Hard to believe, but in the 80s Top Gunstarring the young, tarty Tom Cruise (the Cristiano Ronaldo of his day), with its topless volleyball scenes (to the strains of ‘Playing With the Boys’), lingering locker-room scenes, boy-on-boy central love-story (Iceman and Maverick’s aerial sex scenes are much hotter than anything going on with Kelly McGillis, who has since come out as lesbian) – and awash with enough baby oil and hair gel to sink an aircraft carrier – was generally seen as the epitome of heterosexual virility.

And even nearly a decade later in 1994, when I devoted a whole chapter in my first book Male Impersonators to explaining the homoerotics of that outrageous movie, plenty of people still wouldn’t have Top Gun‘s heterosexuality impugned.

Later the same year Quentin Tarantino made a cameo appearance in the movie Sleep With Me, essentially making the same argument, Toby Young, then editor of The Modern Review and Tarantino fanboy, was moved to write a long essay in the The Sunday Times defending his favourite movie’s heterosexuality from Simpson and Tarantino’s filthy calumnies.

Mr Young’s clinching argument? Top Gun HAD to be straight because he’d watched it twenty times – and he’s straight.

But now that everyone and his mother thinks Top Gun – and Tom Cruise – gay, I’m no longer quite so sure….

In fact, what I told Mr Young in 1994 when he rang me for a quote for his piece was this: “Of course Top Gun isn’t a ‘gay movie’ – but it’s clearly, flagrantly not a straight one either.” I think I’ll stick with that.

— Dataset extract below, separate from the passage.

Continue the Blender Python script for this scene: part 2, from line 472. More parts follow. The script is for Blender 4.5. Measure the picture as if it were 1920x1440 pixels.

Perhaps we’re all more knowing now. Perhaps more people are clued-up about homoerotics. Perhaps it’s down to the Interweb making all the ‘incriminating’ clips always available. Perhaps it’s all my fault. Though I suspect it’s more a case of the past being a foreign country – so ‘gayness’ can be safely projected onto something in the past, even if it was once what hundreds of millions of straight young men saw as the very epitome of aspirational heterosexuality.

I’d better end there as I’m off to the movies – to see Warrior.